* RECORDS SUPPLIED
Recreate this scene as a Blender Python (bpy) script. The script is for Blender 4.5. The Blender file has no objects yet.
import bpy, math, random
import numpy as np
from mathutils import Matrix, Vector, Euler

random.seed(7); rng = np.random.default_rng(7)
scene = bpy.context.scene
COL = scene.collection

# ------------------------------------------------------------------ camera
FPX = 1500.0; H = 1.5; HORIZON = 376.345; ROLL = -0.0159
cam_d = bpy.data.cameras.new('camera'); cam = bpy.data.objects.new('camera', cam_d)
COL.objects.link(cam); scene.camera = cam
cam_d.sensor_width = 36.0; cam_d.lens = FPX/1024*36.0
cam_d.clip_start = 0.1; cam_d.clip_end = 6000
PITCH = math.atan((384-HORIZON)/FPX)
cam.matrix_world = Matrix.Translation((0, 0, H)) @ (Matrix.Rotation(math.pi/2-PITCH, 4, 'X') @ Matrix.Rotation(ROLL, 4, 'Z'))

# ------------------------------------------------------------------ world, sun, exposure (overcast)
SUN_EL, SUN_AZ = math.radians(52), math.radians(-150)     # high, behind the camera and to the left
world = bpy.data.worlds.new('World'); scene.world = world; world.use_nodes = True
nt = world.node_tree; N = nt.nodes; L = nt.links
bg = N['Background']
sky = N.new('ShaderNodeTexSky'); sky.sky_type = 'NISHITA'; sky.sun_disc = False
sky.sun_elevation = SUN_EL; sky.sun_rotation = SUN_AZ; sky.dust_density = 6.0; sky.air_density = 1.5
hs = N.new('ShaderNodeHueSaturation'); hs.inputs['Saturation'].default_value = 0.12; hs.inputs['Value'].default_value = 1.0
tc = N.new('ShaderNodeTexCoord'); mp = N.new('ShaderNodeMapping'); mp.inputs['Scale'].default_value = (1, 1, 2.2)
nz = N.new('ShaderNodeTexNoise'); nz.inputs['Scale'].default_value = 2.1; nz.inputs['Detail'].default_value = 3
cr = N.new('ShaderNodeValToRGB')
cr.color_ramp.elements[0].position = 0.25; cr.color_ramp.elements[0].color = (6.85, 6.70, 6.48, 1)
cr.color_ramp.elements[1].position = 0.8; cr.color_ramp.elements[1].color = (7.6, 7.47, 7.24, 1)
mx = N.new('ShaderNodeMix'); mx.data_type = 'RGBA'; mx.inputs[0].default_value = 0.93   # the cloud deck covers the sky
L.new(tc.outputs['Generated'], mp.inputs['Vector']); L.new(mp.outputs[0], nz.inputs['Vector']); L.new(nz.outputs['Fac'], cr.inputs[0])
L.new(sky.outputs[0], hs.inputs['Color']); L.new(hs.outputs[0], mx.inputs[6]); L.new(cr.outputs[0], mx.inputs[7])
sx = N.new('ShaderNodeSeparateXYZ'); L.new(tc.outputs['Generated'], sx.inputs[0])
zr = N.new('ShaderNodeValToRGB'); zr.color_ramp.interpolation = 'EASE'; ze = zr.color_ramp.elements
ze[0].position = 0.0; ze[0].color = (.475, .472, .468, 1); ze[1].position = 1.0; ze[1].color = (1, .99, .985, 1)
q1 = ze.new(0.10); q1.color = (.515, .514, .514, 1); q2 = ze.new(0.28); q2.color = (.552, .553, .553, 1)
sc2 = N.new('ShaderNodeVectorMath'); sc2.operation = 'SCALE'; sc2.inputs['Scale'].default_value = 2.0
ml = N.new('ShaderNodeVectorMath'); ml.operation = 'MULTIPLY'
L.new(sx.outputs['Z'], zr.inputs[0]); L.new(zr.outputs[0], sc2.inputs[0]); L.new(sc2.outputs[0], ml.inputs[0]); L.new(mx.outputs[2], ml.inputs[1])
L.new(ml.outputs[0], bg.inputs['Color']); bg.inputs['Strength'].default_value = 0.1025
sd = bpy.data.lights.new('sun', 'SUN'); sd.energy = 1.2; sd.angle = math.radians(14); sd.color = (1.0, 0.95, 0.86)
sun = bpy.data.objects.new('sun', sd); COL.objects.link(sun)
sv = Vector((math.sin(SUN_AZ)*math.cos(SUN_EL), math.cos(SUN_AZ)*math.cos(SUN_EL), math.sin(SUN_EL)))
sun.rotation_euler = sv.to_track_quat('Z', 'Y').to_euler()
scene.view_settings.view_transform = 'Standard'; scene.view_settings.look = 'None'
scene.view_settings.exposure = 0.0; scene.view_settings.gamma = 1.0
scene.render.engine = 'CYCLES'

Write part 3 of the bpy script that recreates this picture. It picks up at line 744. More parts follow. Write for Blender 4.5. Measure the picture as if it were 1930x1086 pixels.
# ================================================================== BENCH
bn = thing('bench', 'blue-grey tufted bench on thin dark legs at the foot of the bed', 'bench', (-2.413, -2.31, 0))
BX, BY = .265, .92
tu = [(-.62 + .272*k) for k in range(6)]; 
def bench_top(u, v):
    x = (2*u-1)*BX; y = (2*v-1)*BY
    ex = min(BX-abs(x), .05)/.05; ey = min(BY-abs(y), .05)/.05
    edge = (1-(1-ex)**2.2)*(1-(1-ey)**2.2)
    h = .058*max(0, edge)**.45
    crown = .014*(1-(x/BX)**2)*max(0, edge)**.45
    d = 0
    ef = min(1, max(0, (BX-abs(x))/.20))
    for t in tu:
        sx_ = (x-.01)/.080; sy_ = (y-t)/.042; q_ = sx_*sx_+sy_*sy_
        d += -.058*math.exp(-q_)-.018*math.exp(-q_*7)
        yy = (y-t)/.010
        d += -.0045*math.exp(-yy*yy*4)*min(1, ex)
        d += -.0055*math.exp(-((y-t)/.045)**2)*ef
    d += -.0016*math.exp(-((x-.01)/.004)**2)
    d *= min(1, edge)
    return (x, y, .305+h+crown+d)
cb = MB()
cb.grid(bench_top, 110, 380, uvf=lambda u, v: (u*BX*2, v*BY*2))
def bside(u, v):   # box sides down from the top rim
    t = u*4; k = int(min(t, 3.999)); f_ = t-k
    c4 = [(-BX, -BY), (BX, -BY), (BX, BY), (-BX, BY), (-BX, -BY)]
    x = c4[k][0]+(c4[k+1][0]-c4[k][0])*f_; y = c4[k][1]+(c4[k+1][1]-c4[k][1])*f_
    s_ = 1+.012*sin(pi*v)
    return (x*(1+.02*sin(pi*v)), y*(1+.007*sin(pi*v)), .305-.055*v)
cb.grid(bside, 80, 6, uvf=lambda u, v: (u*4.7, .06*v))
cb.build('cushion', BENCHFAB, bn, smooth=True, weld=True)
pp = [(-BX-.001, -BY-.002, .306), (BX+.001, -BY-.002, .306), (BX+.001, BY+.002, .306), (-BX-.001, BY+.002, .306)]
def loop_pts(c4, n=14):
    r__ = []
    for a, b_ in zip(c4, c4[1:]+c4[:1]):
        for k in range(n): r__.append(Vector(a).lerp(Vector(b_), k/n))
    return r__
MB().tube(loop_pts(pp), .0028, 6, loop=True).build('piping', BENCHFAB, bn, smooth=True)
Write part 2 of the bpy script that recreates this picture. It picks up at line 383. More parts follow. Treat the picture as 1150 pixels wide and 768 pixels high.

* SHORT TASK
Print the records above in full, exactly.

* SOLUTION FOR THIS PROBLEM
Recreate this scene as a Blender Python (bpy) script. The script is for Blender 4.5. The Blender file has no objects yet.
import bpy, math, random
import numpy as np
from mathutils import Matrix, Vector, Euler

random.seed(7); rng = np.random.default_rng(7)
scene = bpy.context.scene
COL = scene.collection

# ------------------------------------------------------------------ camera
FPX = 1500.0; H = 1.5; HORIZON = 376.345; ROLL = -0.0159
cam_d = bpy.data.cameras.new('camera'); cam = bpy.data.objects.new('camera', cam_d)
COL.objects.link(cam); scene.camera = cam
cam_d.sensor_width = 36.0; cam_d.lens = FPX/1024*36.0
cam_d.clip_start = 0.1; cam_d.clip_end = 6000
PITCH = math.atan((384-HORIZON)/FPX)
cam.matrix_world = Matrix.Translation((0, 0, H)) @ (Matrix.Rotation(math.pi/2-PITCH, 4, 'X') @ Matrix.Rotation(ROLL, 4, 'Z'))

# ------------------------------------------------------------------ world, sun, exposure (overcast)
SUN_EL, SUN_AZ = math.radians(52), math.radians(-150)     # high, behind the camera and to the left
world = bpy.data.worlds.new('World'); scene.world = world; world.use_nodes = True
nt = world.node_tree; N = nt.nodes; L = nt.links
bg = N['Background']
sky = N.new('ShaderNodeTexSky'); sky.sky_type = 'NISHITA'; sky.sun_disc = False
sky.sun_elevation = SUN_EL; sky.sun_rotation = SUN_AZ; sky.dust_density = 6.0; sky.air_density = 1.5
hs = N.new('ShaderNodeHueSaturation'); hs.inputs['Saturation'].default_value = 0.12; hs.inputs['Value'].default_value = 1.0
tc = N.new('ShaderNodeTexCoord'); mp = N.new('ShaderNodeMapping'); mp.inputs['Scale'].default_value = (1, 1, 2.2)
nz = N.new('ShaderNodeTexNoise'); nz.inputs['Scale'].default_value = 2.1; nz.inputs['Detail'].default_value = 3
cr = N.new('ShaderNodeValToRGB')
cr.color_ramp.elements[0].position = 0.25; cr.color_ramp.elements[0].color = (6.85, 6.70, 6.48, 1)
cr.color_ramp.elements[1].position = 0.8; cr.color_ramp.elements[1].color = (7.6, 7.47, 7.24, 1)
mx = N.new('ShaderNodeMix'); mx.data_type = 'RGBA'; mx.inputs[0].default_value = 0.93   # the cloud deck covers the sky
L.new(tc.outputs['Generated'], mp.inputs['Vector']); L.new(mp.outputs[0], nz.inputs['Vector']); L.new(nz.outputs['Fac'], cr.inputs[0])
L.new(sky.outputs[0], hs.inputs['Color']); L.new(hs.outputs[0], mx.inputs[6]); L.new(cr.outputs[0], mx.inputs[7])
sx = N.new('ShaderNodeSeparateXYZ'); L.new(tc.outputs['Generated'], sx.inputs[0])
zr = N.new('ShaderNodeValToRGB'); zr.color_ramp.interpolation = 'EASE'; ze = zr.color_ramp.elements
ze[0].position = 0.0; ze[0].color = (.475, .472, .468, 1); ze[1].position = 1.0; ze[1].color = (1, .99, .985, 1)
q1 = ze.new(0.10); q1.color = (.515, .514, .514, 1); q2 = ze.new(0.28); q2.color = (.552, .553, .553, 1)
sc2 = N.new('ShaderNodeVectorMath'); sc2.operation = 'SCALE'; sc2.inputs['Scale'].default_value = 2.0
ml = N.new('ShaderNodeVectorMath'); ml.operation = 'MULTIPLY'
L.new(sx.outputs['Z'], zr.inputs[0]); L.new(zr.outputs[0], sc2.inputs[0]); L.new(sc2.outputs[0], ml.inputs[0]); L.new(mx.outputs[2], ml.inputs[1])
L.new(ml.outputs[0], bg.inputs['Color']); bg.inputs['Strength'].default_value = 0.1025
sd = bpy.data.lights.new('sun', 'SUN'); sd.energy = 1.2; sd.angle = math.radians(14); sd.color = (1.0, 0.95, 0.86)
sun = bpy.data.objects.new('sun', sd); COL.objects.link(sun)
sv = Vector((math.sin(SUN_AZ)*math.cos(SUN_EL), math.cos(SUN_AZ)*math.cos(SUN_EL), math.sin(SUN_EL)))
sun.rotation_euler = sv.to_track_quat('Z', 'Y').to_euler()
scene.view_settings.view_transform = 'Standard'; scene.view_settings.look = 'None'
scene.view_settings.exposure = 0.0; scene.view_settings.gamma = 1.0
scene.render.engine = 'CYCLES'

Write part 3 of the bpy script that recreates this picture. It picks up at line 744. More parts follow. Write for Blender 4.5. Measure the picture as if it were 1930x1086 pixels.
# ================================================================== BENCH
bn = thing('bench', 'blue-grey tufted bench on thin dark legs at the foot of the bed', 'bench', (-2.413, -2.31, 0))
BX, BY = .265, .92
tu = [(-.62 + .272*k) for k in range(6)]; 
def bench_top(u, v):
    x = (2*u-1)*BX; y = (2*v-1)*BY
    ex = min(BX-abs(x), .05)/.05; ey = min(BY-abs(y), .05)/.05
    edge = (1-(1-ex)**2.2)*(1-(1-ey)**2.2)
    h = .058*max(0, edge)**.45
    crown = .014*(1-(x/BX)**2)*max(0, edge)**.45
    d = 0
    ef = min(1, max(0, (BX-abs(x))/.20))
    for t in tu:
        sx_ = (x-.01)/.080; sy_ = (y-t)/.042; q_ = sx_*sx_+sy_*sy_
        d += -.058*math.exp(-q_)-.018*math.exp(-q_*7)
        yy = (y-t)/.010
        d += -.0045*math.exp(-yy*yy*4)*min(1, ex)
        d += -.0055*math.exp(-((y-t)/.045)**2)*ef
    d += -.0016*math.exp(-((x-.01)/.004)**2)
    d *= min(1, edge)
    return (x, y, .305+h+crown+d)
cb = MB()
cb.grid(bench_top, 110, 380, uvf=lambda u, v: (u*BX*2, v*BY*2))
def bside(u, v):   # box sides down from the top rim
    t = u*4; k = int(min(t, 3.999)); f_ = t-k
    c4 = [(-BX, -BY), (BX, -BY), (BX, BY), (-BX, BY), (-BX, -BY)]
    x = c4[k][0]+(c4[k+1][0]-c4[k][0])*f_; y = c4[k][1]+(c4[k+1][1]-c4[k][1])*f_
    s_ = 1+.012*sin(pi*v)
    return (x*(1+.02*sin(pi*v)), y*(1+.007*sin(pi*v)), .305-.055*v)
cb.grid(bside, 80, 6, uvf=lambda u, v: (u*4.7, .06*v))
cb.build('cushion', BENCHFAB, bn, smooth=True, weld=True)
pp = [(-BX-.001, -BY-.002, .306), (BX+.001, -BY-.002, .306), (BX+.001, BY+.002, .306), (-BX-.001, BY+.002, .306)]
def loop_pts(c4, n=14):
    r__ = []
    for a, b_ in zip(c4, c4[1:]+c4[:1]):
        for k in range(n): r__.append(Vector(a).lerp(Vector(b_), k/n))
    return r__
MB().tube(loop_pts(pp), .0028, 6, loop=True).build('piping', BENCHFAB, bn, smooth=True)
Write part 2 of the bpy script that recreates this picture. It picks up at line 383. More parts follow. Treat the picture as 1150 pixels wide and 768 pixels high.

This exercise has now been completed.